Given problem
Reproduce all of the data word for word.

Recorded data
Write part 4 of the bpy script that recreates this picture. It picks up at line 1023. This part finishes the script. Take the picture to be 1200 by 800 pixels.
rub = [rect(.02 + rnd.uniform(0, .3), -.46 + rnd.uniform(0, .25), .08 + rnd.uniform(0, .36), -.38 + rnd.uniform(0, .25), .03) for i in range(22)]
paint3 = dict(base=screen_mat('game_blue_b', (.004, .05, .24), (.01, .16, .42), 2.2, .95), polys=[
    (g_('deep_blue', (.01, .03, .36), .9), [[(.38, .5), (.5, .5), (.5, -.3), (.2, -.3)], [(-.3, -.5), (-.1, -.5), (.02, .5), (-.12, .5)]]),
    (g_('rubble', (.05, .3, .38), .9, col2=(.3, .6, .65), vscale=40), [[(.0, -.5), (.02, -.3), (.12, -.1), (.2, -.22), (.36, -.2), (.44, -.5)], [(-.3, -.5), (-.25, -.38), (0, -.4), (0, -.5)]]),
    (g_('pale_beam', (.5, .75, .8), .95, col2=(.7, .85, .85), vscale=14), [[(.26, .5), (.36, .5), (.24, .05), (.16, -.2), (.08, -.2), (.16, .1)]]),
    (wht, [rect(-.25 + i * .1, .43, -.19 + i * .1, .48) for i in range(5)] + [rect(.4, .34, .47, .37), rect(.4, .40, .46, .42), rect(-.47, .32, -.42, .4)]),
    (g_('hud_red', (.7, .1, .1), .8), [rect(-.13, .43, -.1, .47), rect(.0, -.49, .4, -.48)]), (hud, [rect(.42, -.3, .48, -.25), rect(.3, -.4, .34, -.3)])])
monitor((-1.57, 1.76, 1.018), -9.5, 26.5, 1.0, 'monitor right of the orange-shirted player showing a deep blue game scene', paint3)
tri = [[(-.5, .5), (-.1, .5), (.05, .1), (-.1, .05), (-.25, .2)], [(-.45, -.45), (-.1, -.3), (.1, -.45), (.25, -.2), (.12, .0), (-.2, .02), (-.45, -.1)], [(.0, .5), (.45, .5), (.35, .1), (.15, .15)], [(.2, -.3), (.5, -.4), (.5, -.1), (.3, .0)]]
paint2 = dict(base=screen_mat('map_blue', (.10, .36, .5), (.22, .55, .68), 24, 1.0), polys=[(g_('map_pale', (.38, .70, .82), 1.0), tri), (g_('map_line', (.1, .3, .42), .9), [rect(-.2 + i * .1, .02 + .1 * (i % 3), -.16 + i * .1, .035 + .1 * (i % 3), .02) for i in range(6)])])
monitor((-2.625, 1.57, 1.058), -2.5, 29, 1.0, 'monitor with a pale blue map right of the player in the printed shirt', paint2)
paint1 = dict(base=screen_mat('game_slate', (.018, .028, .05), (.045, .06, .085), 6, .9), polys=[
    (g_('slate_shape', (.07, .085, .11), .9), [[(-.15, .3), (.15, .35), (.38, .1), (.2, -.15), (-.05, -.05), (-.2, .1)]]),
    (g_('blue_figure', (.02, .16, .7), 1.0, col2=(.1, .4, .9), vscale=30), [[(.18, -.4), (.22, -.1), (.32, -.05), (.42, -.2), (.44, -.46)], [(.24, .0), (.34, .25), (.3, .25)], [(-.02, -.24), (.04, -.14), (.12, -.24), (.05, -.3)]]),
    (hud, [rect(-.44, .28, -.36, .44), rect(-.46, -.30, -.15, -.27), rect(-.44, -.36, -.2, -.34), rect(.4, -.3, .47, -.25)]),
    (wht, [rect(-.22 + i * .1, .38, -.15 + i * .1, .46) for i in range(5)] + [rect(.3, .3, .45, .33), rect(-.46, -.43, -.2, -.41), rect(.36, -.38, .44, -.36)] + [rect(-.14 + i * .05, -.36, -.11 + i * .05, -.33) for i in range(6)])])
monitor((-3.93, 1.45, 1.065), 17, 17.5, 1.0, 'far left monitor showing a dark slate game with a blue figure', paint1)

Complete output
Write part 4 of the bpy script that recreates this picture. It picks up at line 1023. This part finishes the script. Take the picture to be 1200 by 800 pixels.
rub = [rect(.02 + rnd.uniform(0, .3), -.46 + rnd.uniform(0, .25), .08 + rnd.uniform(0, .36), -.38 + rnd.uniform(0, .25), .03) for i in range(22)]
paint3 = dict(base=screen_mat('game_blue_b', (.004, .05, .24), (.01, .16, .42), 2.2, .95), polys=[
    (g_('deep_blue', (.01, .03, .36), .9), [[(.38, .5), (.5, .5), (.5, -.3), (.2, -.3)], [(-.3, -.5), (-.1, -.5), (.02, .5), (-.12, .5)]]),
    (g_('rubble', (.05, .3, .38), .9, col2=(.3, .6, .65), vscale=40), [[(.0, -.5), (.02, -.3), (.12, -.1), (.2, -.22), (.36, -.2), (.44, -.5)], [(-.3, -.5), (-.25, -.38), (0, -.4), (0, -.5)]]),
    (g_('pale_beam', (.5, .75, .8), .95, col2=(.7, .85, .85), vscale=14), [[(.26, .5), (.36, .5), (.24, .05), (.16, -.2), (.08, -.2), (.16, .1)]]),
    (wht, [rect(-.25 + i * .1, .43, -.19 + i * .1, .48) for i in range(5)] + [rect(.4, .34, .47, .37), rect(.4, .40, .46, .42), rect(-.47, .32, -.42, .4)]),
    (g_('hud_red', (.7, .1, .1), .8), [rect(-.13, .43, -.1, .47), rect(.0, -.49, .4, -.48)]), (hud, [rect(.42, -.3, .48, -.25), rect(.3, -.4, .34, -.3)])])
monitor((-1.57, 1.76, 1.018), -9.5, 26.5, 1.0, 'monitor right of the orange-shirted player showing a deep blue game scene', paint3)
tri = [[(-.5, .5), (-.1, .5), (.05, .1), (-.1, .05), (-.25, .2)], [(-.45, -.45), (-.1, -.3), (.1, -.45), (.25, -.2), (.12, .0), (-.2, .02), (-.45, -.1)], [(.0, .5), (.45, .5), (.35, .1), (.15, .15)], [(.2, -.3), (.5, -.4), (.5, -.1), (.3, .0)]]
paint2 = dict(base=screen_mat('map_blue', (.10, .36, .5), (.22, .55, .68), 24, 1.0), polys=[(g_('map_pale', (.38, .70, .82), 1.0), tri), (g_('map_line', (.1, .3, .42), .9), [rect(-.2 + i * .1, .02 + .1 * (i % 3), -.16 + i * .1, .035 + .1 * (i % 3), .02) for i in range(6)])])
monitor((-2.625, 1.57, 1.058), -2.5, 29, 1.0, 'monitor with a pale blue map right of the player in the printed shirt', paint2)
paint1 = dict(base=screen_mat('game_slate', (.018, .028, .05), (.045, .06, .085), 6, .9), polys=[
    (g_('slate_shape', (.07, .085, .11), .9), [[(-.15, .3), (.15, .35), (.38, .1), (.2, -.15), (-.05, -.05), (-.2, .1)]]),
    (g_('blue_figure', (.02, .16, .7), 1.0, col2=(.1, .4, .9), vscale=30), [[(.18, -.4), (.22, -.1), (.32, -.05), (.42, -.2), (.44, -.46)], [(.24, .0), (.34, .25), (.3, .25)], [(-.02, -.24), (.04, -.14), (.12, -.24), (.05, -.3)]]),
    (hud, [rect(-.44, .28, -.36, .44), rect(-.46, -.30, -.15, -.27), rect(-.44, -.36, -.2, -.34), rect(.4, -.3, .47, -.25)]),
    (wht, [rect(-.22 + i * .1, .38, -.15 + i * .1, .46) for i in range(5)] + [rect(.3, .3, .45, .33), rect(-.46, -.43, -.2, -.41), rect(.36, -.38, .44, -.36)] + [rect(-.14 + i * .05, -.36, -.11 + i * .05, -.33) for i in range(6)])])
monitor((-3.93, 1.45, 1.065), 17, 17.5, 1.0, 'far left monitor showing a dark slate game with a blue figure', paint1)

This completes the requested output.